* **WHAT THE EXERCISE ASKS**: Strip the pictures and reproduce the rest of the listing exactly.

--- start ---

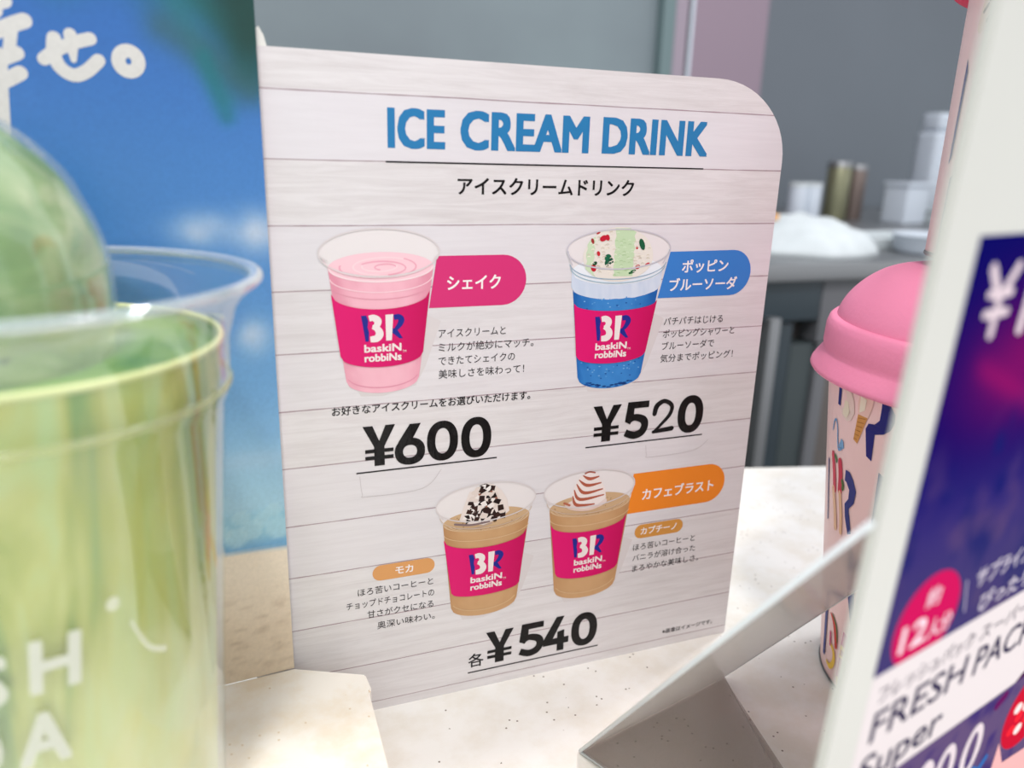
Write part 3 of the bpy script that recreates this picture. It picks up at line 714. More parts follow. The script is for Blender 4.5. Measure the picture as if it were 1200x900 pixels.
def poster_col(a, z):
    zb_ = 41.4 - a * .05
    if z > zb_ - 1.2:
        c = mixc((160, 202, 222), (100, 156, 204), sstep(52, 95, z))
        c = mixc(c, (66, 126, 192), sstep(90, 140, z)); c = mixc(c, (46, 104, 178), sstep(135, 185, z))
        c = mixc(c, (70, 122, 190), .4 * sstep(.1, .6, fbm(a * .03, z * .03, 4)))
        for (ca, cz, ra, rz, k) in ((-16, 132, 7.5, 4.5, .75), (-2.5, 131, 7.5, 6, .85), (-5, 104, 4.8, 5.0, .75), (-60, 125, 14, 6, .5), (-85, 100, 20, 8, .6), (-9, 69, 14, 3.5, .25)):
            d = ((a - ca) / ra) ** 2 + ((z - cz) / rz) ** 2; c = mixc(c, (196, 208, 222), k * exp(-d * 1.3) * (1 + .3 * N3(a * .2, z * .2)))
        # sea
        s = sstep(56, 51, z)
        c = mixc(c, (140, 192, 214), s); c = mixc(c, (98, 158, 204), sstep(47, 42, z) * .9)
        # palm leaves
        for (x0, z0, x1, z1, w_, k, cc) in ((-34, 196, -4, 180, 8, .8, (16, 96, 96)), (-26, 200, -8, 163, 3.4, .6, (30, 116, 120)), (-1, 195, -2, 170, 7, .9, (4, 74, 70)), (-20, 178, -2, 166, 5, .6, (48, 92, 96)), (-12, 172, -8, 159, 2.4, .7, (14, 108, 120)), (-10, 200, -1, 178, 7, 1, (2, 60, 54)), (-60, 195, -40, 186, 6, .5, (30, 110, 130))):
            dx, dz = x1 - x0, z1 - z0; t = max(0, min(1, ((a - x0) * dx + (z - z0) * dz) / (dx * dx + dz * dz)))
            d = hypot(a - x0 - t * dx, z - z0 - t * dz) / w_
            c = mixc(c, cc, min(1, k * exp(-d * d * 1.4) * (1.0 + .3 * N3(a * .15, z * .1, 9))))
        for (ca, cz, r_) in ((-17.4, 48.5, 2.6), (-13.5, 46.6, 3.0), (-9.2, 48.6, 3.0), (-2.0, 47.8, 3.4), (-6.2, 51.0, 2.2), (-22, 47.5, 3), (-28, 49, 3), (-12.0, 52.3, 2.3), (-3, 53.4, 2.2)):
            d = hypot(a - ca, z - cz); c = mixc(c, (174, 212, 224), .55 * sstep(r_ + .3, r_ - .3, d))
        return mixc((236, 222, 202), c, sstep(zb_ - 1.1, zb_ + .9, z))
    c = mixc((236, 222, 202), (224, 206, 182), sstep(38, 10, z))
    v = fbm(a * .16, z * .40, 2); c = mixc(c, (186, 164, 142), .55 * sstep(.0, .9, v) * sstep(36, 18, z))
    v = fbm(a * .5, z * .9, 7); c = mixc(c, (236, 220, 196), .4 * sstep(.2, .8, v))
    return c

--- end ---

* **RESPONSE**:
Write part 3 of the bpy script that recreates this picture. It picks up at line 714. More parts follow. The script is for Blender 4.5. Measure the picture as if it were 1200x900 pixels.
def poster_col(a, z):
    zb_ = 41.4 - a * .05
    if z > zb_ - 1.2:
        c = mixc((160, 202, 222), (100, 156, 204), sstep(52, 95, z))
        c = mixc(c, (66, 126, 192), sstep(90, 140, z)); c = mixc(c, (46, 104, 178), sstep(135, 185, z))
        c = mixc(c, (70, 122, 190), .4 * sstep(.1, .6, fbm(a * .03, z * .03, 4)))
        for (ca, cz, ra, rz, k) in ((-16, 132, 7.5, 4.5, .75), (-2.5, 131, 7.5, 6, .85), (-5, 104, 4.8, 5.0, .75), (-60, 125, 14, 6, .5), (-85, 100, 20, 8, .6), (-9, 69, 14, 3.5, .25)):
            d = ((a - ca) / ra) ** 2 + ((z - cz) / rz) ** 2; c = mixc(c, (196, 208, 222), k * exp(-d * 1.3) * (1 + .3 * N3(a * .2, z * .2)))
        # sea
        s = sstep(56, 51, z)
        c = mixc(c, (140, 192, 214), s); c = mixc(c, (98, 158, 204), sstep(47, 42, z) * .9)
        # palm leaves
        for (x0, z0, x1, z1, w_, k, cc) in ((-34, 196, -4, 180, 8, .8, (16, 96, 96)), (-26, 200, -8, 163, 3.4, .6, (30, 116, 120)), (-1, 195, -2, 170, 7, .9, (4, 74, 70)), (-20, 178, -2, 166, 5, .6, (48, 92, 96)), (-12, 172, -8, 159, 2.4, .7, (14, 108, 120)), (-10, 200, -1, 178, 7, 1, (2, 60, 54)), (-60, 195, -40, 186, 6, .5, (30, 110, 130))):
            dx, dz = x1 - x0, z1 - z0; t = max(0, min(1, ((a - x0) * dx + (z - z0) * dz) / (dx * dx + dz * dz)))
            d = hypot(a - x0 - t * dx, z - z0 - t * dz) / w_
            c = mixc(c, cc, min(1, k * exp(-d * d * 1.4) * (1.0 + .3 * N3(a * .15, z * .1, 9))))
        for (ca, cz, r_) in ((-17.4, 48.5, 2.6), (-13.5, 46.6, 3.0), (-9.2, 48.6, 3.0), (-2.0, 47.8, 3.4), (-6.2, 51.0, 2.2), (-22, 47.5, 3), (-28, 49, 3), (-12.0, 52.3, 2.3), (-3, 53.4, 2.2)):
            d = hypot(a - ca, z - cz); c = mixc(c, (174, 212, 224), .55 * sstep(r_ + .3, r_ - .3, d))
        return mixc((236, 222, 202), c, sstep(zb_ - 1.1, zb_ + .9, z))
    c = mixc((236, 222, 202), (224, 206, 182), sstep(38, 10, z))
    v = fbm(a * .16, z * .40, 2); c = mixc(c, (186, 164, 142), .55 * sstep(.0, .9, v) * sstep(36, 18, z))
    v = fbm(a * .5, z * .9, 7); c = mixc(c, (236, 220, 196), .4 * sstep(.2, .8, v))
    return c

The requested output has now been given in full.